Haifa Bay - View from Mt. Carmel

19 Jul 2010 18:11:16 GMT
Source: Reuters

System passed final tests, to be deployed by November

U.S. says Iron Dome will help Israel take peace steps

JERUSALEM, July 19 (Reuters) - An Israeli system that shoots down short-range rockets passed final tests on Monday and will be deployed near Israel's borders by November, the Defence Ministry said.

U.S. President Barack Obama in May asked Congress for $205 million to support the development of "Iron Dome", which intercepts short-range rockets like those used by Palestinian militants in Gaza and Hezbollah in Lebanon.

The system successfully shot down multiple rockets simultaneously for the first time in testing this week, Israel's Defence Ministry said.

Defence Minister Ehud Barak has argued Iron Dome could be a necessary safeguard to reassure Israelis in the event of a withdrawal from the occupied-West Bank that comes in the framework of a peace deal with the Palestinians.

Senior U.S. State Department official Andrew Shapiro said last week that U.S. support for Iron Dome will, "provide Israel with the capabilities and the confidence that it needs to take the tough decisions ahead for a comprehensive peace."

Produced by state-owned Rafael Advanced Defence Systems Ltd., Iron Dome uses small radar-guided missiles to blow up Katyusha-style rockets with ranges of between 5 km (3 miles) and 70 km (45 miles), as well as mortar bombs, mid-air.

Its development was spurred by the 2006 conflict in Lebanon with Hezbollah and the Gaza Strip war against Hamas 18 months ago, when those Israeli towns within range were all-but defenceless against the rockets.

The Defence Ministry aired video footage of the test that showed the Iron Dome rockets fly past errant missiles and intercept only those calculated to land in populated areas.

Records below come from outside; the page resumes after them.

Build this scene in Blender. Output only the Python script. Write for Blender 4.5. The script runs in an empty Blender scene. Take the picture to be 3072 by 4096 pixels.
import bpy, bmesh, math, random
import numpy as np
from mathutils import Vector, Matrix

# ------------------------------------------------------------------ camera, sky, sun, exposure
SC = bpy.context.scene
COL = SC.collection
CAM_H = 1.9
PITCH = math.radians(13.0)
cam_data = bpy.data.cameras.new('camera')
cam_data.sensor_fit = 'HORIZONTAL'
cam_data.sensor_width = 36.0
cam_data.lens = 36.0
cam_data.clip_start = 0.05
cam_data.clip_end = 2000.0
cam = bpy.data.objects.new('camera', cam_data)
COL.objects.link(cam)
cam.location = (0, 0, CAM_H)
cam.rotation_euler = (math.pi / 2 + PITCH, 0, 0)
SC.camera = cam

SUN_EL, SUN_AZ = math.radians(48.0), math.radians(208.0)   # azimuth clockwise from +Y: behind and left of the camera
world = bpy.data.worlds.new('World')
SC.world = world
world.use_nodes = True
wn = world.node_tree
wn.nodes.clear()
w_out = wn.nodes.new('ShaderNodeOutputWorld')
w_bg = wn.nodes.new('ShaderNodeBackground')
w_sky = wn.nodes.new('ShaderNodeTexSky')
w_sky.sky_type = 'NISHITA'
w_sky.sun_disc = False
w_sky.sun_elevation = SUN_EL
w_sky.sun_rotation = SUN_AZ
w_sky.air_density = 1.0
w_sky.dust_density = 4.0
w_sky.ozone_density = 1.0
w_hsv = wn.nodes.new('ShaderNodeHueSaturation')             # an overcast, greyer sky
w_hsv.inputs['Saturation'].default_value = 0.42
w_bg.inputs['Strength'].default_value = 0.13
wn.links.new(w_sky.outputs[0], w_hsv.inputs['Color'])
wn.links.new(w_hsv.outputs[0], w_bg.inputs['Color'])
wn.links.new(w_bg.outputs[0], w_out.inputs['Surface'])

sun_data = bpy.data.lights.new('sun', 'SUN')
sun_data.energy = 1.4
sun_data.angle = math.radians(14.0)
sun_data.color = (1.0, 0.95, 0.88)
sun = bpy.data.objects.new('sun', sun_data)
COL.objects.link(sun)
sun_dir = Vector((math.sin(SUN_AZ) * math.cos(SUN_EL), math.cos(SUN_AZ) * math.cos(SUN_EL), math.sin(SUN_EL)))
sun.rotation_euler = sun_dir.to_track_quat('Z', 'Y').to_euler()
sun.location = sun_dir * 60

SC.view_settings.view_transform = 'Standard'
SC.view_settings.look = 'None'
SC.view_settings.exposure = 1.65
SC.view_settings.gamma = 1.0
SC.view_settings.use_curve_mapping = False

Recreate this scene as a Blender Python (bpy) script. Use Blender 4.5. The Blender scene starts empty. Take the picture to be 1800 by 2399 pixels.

The two units will begin operating by November are truck-towed and easily deployed to any of Israel's borders, the Defence Ministry said.

Israel launched a devastating three-week offensive into the Gaza Strip in late 2008 to try to curb the cross-border salvoes.

Israel envisages Iron Dome becoming the lowest level of a multi-tier aerial shield capped by Arrow, a partly U.S.-funded system which shoots down ballistic missiles above the atmosphere.

Each Iron Dome interception is estimated to cost $10,000 to $50,000. Pitted against estimated costs of cruder Palestinian rockets, as low as $500, that could bleed the defence budget, some analysts have argued.

But Barak has brushed off such criticism, pointing out that were Israel to go to war in retaliation for serious casualties in a rocket strike, the campaign would cost $1.5 billion a day.